More about those two societies. My last night in East Jerusalem I had to get cash to pay my room bill. Well, there is only one ATM in East Jerusalem and it is closed at night, but of course there are dozens of ATMs in West Jerusalem, open at all times. There must be hundreds in Tel Aviv. And this really is the largest apparent truth about Israel and Palestine: One is a flourishing European-style economy and the other is small, fragmented, choked. This truth mocks the Israeli insistence that Hamas recognize Israel's right to exist before Israel negotiates with Hamas. As if the denial of Israel's right to exist could really wipe Israel away. It exists. Denying its existence is like an angry ant walking by a bank and shaking his fist at the glass tower and saying, you have no right to exist (as James North once put it). Khaled Meshal, the Hamas leader in Damascus, said words to this effect last May on Charlie Rose. Israel exists. Who can deny such a thing. Why should we have to recognize its existence, when we are being occupied, arrested, smashed and assassinated…
The conditions of Palestinian existence are often shocking. Every time I turned the corner I saw depredations on honorable people. Atta Jaber, his house destroyed five times by settlers who encircle him near Hebron; and who has come to his side? Only Rabbis for Human Rights and the Israeli Committee Against House Demolitions. A disgrace. Or I met Jawad Siyam, in locked down Silwan on the night after a settlers' security guard killed a man in the village; and the sense of fear and oppression and helplessness and political powerlessness that pervaded the village made my heart hurt; Siyam feels completely abandoned by politicians. And note that when I posted about Siyam, Angela posted a comment saying that
last year [I accompanied Siyam] to The Hill, to the J Street Conference and to the UN in New York. We gave 40 congressional briefings and 20 UN Security Council member states’ briefings. Did any evicted family gain re-entry? No. Has Silwan settler violence stopped? No. Has Bethlehem regained its water or farmland or had its closure ended? You gotta be joking. And did any of the congregation of the Upper West Side’s Beit Yeshurun Synagogue to whom we spoke – the first time they’d ever met or heard from Palestinians of East Jerusalem – did any of them DO anything after hearing of the trials and tribulations that contribute to Israeli insecurity?
When his village was locked down, believe me, Siyam was not calling B’nai Jeshurun and J Street. This is the crux of the tragedy. American Jews have been informed about these conditions again and again-- by young Jews leaving birthright, by Jawad Siyam, by Breaking the Silence, by Elik Elhanan and Micha Kurz and Jeff Halper. And who is crying out, who is on the rooftops decrying these conditions? Only a few groups, Jewish Voice for Peace and Jews Say No and American Jews for a Just Peace spring to mind (and yes Americans for Peace Now is doing good work against the settlements).

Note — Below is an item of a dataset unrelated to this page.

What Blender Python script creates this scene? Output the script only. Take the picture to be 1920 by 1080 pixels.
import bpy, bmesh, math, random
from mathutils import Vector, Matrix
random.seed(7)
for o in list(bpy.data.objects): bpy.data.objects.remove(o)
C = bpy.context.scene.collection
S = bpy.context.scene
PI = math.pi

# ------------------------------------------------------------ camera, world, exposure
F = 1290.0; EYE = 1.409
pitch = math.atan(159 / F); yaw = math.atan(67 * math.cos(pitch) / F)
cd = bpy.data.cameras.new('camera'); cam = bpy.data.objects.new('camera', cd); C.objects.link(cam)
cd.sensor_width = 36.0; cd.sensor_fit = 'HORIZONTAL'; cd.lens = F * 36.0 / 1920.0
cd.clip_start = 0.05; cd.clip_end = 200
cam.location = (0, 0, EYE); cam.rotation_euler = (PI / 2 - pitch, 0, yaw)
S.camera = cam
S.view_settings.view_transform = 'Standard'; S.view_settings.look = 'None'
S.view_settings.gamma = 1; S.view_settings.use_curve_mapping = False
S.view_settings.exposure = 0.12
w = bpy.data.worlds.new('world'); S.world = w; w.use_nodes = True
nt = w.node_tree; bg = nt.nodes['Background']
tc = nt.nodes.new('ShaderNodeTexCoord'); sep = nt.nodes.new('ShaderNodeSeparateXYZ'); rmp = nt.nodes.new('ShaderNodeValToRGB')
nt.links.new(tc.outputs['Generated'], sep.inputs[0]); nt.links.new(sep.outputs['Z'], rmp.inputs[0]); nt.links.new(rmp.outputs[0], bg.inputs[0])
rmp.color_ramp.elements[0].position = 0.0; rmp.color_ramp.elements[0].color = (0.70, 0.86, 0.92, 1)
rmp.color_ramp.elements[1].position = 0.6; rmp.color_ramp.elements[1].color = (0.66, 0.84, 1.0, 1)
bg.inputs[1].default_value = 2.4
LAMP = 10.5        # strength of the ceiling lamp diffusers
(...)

The general U.S. Jewish position is like the Stanley Milgram experiment, the famous Yale study in which paid research subjects were instructed by a researcher to apply higher and higher levels of shock to someone on the other side of a curtain every time he got an answer wrong on a test. And with increasing levels of shock that other subject-- who wasn't really a subject but a confederate of the researcher-- howled louder and louder and passed out from pain. Still the students applied the shock. That is the American Jewish community. They hear the Palestinians screaming for 60 years but they have been told by an authority figure that the Palestinians deserve the shocks they are getting-- because they are resisters, because they are terrorists, because they are animals, because they are violent, because their women cover themselves, because they live off the land, because they want their houses back, because they don’t have gay rights, because they read the Koran, because they want to return to their homes, because they elected Hamas… on and on the instructor justifies it with lies and bullshit, still the community cranks the dial and ignores the screams.

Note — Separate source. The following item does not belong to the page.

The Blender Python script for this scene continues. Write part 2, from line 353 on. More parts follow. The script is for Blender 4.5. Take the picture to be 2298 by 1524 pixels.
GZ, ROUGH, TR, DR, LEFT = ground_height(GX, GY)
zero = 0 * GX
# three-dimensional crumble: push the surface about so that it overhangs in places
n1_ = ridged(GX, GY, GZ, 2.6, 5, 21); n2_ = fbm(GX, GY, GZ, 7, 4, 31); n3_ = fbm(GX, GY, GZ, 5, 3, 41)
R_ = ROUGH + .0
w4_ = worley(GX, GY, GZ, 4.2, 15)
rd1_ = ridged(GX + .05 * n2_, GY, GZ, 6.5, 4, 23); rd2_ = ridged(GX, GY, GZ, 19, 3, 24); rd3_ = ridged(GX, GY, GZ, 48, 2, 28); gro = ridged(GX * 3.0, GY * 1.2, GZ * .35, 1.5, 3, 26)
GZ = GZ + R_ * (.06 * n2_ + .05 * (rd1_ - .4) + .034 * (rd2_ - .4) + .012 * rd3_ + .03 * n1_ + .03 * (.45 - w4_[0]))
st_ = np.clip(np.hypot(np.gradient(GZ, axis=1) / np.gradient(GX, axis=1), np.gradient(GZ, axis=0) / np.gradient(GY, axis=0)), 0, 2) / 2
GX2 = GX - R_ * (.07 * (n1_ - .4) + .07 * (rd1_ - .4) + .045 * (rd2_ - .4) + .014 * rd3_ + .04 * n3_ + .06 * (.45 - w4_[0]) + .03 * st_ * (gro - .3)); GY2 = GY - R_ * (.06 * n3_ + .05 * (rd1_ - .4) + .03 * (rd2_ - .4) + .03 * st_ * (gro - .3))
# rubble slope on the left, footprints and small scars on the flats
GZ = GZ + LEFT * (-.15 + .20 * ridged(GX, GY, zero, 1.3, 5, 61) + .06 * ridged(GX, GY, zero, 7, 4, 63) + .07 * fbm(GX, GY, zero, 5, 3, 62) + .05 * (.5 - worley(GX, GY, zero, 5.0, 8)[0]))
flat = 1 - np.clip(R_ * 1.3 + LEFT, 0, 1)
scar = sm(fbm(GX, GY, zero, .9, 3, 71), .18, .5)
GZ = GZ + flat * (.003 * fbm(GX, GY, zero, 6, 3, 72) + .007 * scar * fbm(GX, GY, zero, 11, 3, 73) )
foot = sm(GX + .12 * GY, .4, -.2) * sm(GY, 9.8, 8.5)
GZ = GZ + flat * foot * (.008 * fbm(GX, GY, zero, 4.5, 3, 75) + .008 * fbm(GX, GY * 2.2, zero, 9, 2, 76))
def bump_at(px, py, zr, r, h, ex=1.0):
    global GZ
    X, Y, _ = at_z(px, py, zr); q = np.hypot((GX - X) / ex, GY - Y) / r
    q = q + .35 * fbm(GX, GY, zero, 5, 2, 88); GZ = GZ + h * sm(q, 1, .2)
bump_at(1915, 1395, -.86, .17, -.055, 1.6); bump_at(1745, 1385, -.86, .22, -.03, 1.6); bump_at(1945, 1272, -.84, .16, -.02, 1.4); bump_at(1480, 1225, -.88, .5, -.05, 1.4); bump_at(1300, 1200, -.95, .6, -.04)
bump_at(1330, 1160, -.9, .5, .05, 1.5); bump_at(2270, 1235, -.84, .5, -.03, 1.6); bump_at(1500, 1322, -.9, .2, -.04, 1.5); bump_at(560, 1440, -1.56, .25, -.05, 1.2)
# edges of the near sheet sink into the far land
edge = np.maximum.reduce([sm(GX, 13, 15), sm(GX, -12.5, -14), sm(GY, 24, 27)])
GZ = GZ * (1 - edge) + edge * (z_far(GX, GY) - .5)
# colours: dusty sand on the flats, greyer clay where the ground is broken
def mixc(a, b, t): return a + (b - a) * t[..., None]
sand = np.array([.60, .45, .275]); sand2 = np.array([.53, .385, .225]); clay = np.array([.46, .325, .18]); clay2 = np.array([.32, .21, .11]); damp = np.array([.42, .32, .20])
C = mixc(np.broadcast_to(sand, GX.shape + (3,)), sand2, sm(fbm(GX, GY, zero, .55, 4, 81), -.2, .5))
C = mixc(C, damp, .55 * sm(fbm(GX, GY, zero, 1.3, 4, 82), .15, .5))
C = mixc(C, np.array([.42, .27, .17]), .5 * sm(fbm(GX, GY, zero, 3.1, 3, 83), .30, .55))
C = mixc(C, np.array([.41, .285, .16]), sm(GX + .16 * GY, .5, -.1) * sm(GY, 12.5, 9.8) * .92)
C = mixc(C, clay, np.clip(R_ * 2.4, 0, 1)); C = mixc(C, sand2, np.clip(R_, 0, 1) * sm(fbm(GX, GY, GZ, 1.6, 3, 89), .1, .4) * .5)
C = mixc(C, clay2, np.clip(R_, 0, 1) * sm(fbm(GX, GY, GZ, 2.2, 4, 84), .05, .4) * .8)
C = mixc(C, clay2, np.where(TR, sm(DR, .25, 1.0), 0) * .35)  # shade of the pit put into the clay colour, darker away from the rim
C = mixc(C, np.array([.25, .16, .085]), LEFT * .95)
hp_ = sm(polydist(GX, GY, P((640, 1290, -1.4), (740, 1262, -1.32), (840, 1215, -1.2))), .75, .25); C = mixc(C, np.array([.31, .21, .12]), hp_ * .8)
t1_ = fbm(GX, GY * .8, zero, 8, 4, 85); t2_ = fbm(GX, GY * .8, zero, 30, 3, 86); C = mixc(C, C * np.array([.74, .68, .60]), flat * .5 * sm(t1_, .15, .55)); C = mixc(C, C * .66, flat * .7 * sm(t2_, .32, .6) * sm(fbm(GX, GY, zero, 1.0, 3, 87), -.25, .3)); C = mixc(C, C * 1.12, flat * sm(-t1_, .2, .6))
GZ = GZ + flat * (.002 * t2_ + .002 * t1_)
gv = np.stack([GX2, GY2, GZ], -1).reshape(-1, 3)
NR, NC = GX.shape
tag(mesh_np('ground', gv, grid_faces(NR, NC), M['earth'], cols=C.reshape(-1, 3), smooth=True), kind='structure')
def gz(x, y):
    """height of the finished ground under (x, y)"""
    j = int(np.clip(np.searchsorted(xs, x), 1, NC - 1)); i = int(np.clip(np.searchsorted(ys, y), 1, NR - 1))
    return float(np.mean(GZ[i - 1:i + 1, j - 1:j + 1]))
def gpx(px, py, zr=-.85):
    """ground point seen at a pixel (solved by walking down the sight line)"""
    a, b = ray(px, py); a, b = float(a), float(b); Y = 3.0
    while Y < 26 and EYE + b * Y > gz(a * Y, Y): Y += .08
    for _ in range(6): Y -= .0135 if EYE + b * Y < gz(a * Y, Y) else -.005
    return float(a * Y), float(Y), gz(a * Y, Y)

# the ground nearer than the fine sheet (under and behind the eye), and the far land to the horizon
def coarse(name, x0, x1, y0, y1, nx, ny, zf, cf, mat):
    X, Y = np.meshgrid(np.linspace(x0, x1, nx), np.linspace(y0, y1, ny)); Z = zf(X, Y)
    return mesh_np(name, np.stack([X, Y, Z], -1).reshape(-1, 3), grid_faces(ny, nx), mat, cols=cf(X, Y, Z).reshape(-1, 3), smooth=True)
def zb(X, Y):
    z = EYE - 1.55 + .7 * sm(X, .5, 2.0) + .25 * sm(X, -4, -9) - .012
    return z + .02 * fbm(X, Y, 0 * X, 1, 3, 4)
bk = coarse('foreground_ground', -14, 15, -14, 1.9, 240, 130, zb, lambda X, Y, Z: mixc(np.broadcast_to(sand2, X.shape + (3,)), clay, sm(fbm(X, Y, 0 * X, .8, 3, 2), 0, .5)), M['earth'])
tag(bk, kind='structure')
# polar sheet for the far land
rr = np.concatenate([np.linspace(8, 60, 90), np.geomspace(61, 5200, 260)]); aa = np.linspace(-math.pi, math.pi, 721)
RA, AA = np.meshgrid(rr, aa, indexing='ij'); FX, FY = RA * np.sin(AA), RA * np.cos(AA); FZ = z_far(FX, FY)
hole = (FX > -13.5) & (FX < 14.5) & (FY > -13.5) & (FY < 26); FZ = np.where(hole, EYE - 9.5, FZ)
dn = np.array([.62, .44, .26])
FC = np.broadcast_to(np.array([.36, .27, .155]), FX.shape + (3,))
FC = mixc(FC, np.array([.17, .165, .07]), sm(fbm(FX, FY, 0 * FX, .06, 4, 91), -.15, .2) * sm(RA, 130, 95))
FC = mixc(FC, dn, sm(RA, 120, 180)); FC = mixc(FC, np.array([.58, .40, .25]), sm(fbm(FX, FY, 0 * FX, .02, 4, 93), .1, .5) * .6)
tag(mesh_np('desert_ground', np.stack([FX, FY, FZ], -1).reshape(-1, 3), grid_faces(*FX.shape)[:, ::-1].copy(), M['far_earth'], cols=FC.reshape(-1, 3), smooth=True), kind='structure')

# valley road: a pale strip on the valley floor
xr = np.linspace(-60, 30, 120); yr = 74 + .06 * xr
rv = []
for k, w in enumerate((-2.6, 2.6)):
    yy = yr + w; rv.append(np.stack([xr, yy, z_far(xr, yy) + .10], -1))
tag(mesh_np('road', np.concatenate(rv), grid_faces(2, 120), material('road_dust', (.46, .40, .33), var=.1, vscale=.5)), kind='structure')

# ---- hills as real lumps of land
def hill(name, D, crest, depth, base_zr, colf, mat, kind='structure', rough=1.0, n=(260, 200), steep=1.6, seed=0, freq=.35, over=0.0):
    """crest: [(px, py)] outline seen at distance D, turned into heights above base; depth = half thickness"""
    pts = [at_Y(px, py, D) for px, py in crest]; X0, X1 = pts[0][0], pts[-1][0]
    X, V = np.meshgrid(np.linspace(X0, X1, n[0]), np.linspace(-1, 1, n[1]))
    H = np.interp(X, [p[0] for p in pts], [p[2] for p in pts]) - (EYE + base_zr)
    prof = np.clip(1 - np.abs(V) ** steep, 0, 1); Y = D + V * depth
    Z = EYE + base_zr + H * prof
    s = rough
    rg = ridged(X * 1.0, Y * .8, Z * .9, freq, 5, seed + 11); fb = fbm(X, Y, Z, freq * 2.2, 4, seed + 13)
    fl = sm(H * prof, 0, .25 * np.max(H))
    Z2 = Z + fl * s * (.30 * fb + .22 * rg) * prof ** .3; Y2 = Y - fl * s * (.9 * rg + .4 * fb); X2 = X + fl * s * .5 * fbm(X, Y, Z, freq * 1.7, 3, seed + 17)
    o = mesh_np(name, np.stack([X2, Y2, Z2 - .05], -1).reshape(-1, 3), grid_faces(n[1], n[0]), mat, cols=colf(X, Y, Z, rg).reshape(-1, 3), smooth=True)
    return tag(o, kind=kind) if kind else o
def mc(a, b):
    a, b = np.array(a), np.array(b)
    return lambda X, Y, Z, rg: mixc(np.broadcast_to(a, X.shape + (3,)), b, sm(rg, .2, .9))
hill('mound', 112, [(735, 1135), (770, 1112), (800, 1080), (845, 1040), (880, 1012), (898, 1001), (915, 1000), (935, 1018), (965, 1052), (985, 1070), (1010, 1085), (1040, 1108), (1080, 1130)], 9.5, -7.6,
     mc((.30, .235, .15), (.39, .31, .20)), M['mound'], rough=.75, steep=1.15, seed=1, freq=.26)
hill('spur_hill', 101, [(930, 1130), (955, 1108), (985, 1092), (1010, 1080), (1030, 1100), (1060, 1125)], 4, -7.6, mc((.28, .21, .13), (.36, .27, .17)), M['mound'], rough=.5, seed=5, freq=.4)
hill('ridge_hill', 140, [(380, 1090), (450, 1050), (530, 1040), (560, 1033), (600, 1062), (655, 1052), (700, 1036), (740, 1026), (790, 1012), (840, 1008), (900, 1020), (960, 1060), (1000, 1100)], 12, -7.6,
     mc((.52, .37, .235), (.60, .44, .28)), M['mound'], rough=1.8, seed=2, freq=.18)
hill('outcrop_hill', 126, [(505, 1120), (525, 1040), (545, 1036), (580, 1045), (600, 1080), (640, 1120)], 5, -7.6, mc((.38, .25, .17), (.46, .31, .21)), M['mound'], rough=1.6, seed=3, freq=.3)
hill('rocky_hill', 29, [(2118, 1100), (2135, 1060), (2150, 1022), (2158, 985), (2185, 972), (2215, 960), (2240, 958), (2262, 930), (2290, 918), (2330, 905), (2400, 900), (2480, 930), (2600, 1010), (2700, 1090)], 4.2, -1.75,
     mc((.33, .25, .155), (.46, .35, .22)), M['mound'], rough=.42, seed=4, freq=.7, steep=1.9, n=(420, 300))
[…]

Israelis are more aware of it than American Jews. Their consciences are crying out. The Gideon Levys and Assaf Sharons and Jonathan Pollacks are denouncing the situation—and there are even artists in the Israel Museum talking about it. And of course the world too is developing awareness about the horror even as the American Jewish community is blinding itself.
My parents' generation of ethnocentric American Jews loves Israel, and I need to come to terms with that in order to come out with my parents and their hidebound friends. In fact, I cannot go to Israel without admiring Zionism at some level. The ideology created a strong democracy for Jews, it gave shelter to the shattered culture of eastern Europe, it helped preserve a literary inheritance, it made a vibrant culture. I need to keep these achievements in mind if I’m going to speak to the Jewish community, which I aim to do, in blasted brotherhood. But that achievement was all for Jews, and at the expense of Palestinians. The great kibbutz movement that I was supposed to dance and sing about as a boy—no Palestinians need apply. Deir Yassin was a calculated effort to empty Jerusalem of Arabs. Zionism was all about nurturing Jews. And in that undying purified spirit they now have loyalty-oath fascists in the government and American Jews are knitting them scarves.
I have no doubt that the ruthlessly selfish political culture of Israel belongs to a different age. Young Americans, and young American Jews must make this clear. This militant racist society does not represent our values. And it doesn’t matter if it’s two states or twenty, unless Jews in power start to respect other peoples’ rights, we’re screwed. (Which is my secondary fear. That when the madness is exposed fully and plunges the United States into a worst mess or creates another explosion in the Middle East, Americans will wake up and blame the Jews.)
This is still a grass roots struggle. The political world is lost to fairness, corrupted by the traditional exercise by court Jews of gaining access to the powerful, the same thing Herzl did 110 years ago in the chambers of the Kaiser, the Sultan, and the Pope, waving bankers' money. As a realist I wanted to accept the two-state solution and wash my hands of the situation. But Obama could never address the simple demands of the Arab Peace Initiative of 2002. And he stopped mentioning the occupation because Israel’s supporters don’t want him to, he can't say, Enough stealing of land and persecution, take down the walls around Bethlehem and Jerusalem (and Gilo, the settlement in the background below). When he calls on the Arab nations to normalize relations with Israel, without addressing the injustices that make Arabs enraged, they simply laugh at him. I heard people scoffing at Obama’s call for normalization when I was in Jordan. Everywhere Arabs say that Obama has betrayed his promises of Cairo.
I agree that the Middle East is a tough neighborhood that is dominated by authoritarian governments and riven by ethnic tension. That doesn't get Israel off the hook. It is oppressing half the population, on a racial basis, and American Jews are enabling the whole business. If we Jews have any desire to be a moral example to other people, as the tradition holds, we will accept our responsibility and power, throw ourselves into Palestinian solidarity work, listen to Palestinians describe their conditions, bear witness to those conditions, take on our elders, press boycott, shake Israelis from their lavish complacence, and help to build a society of fairness and equality that can lead the Middle East. The other way is just more darkness and screaming.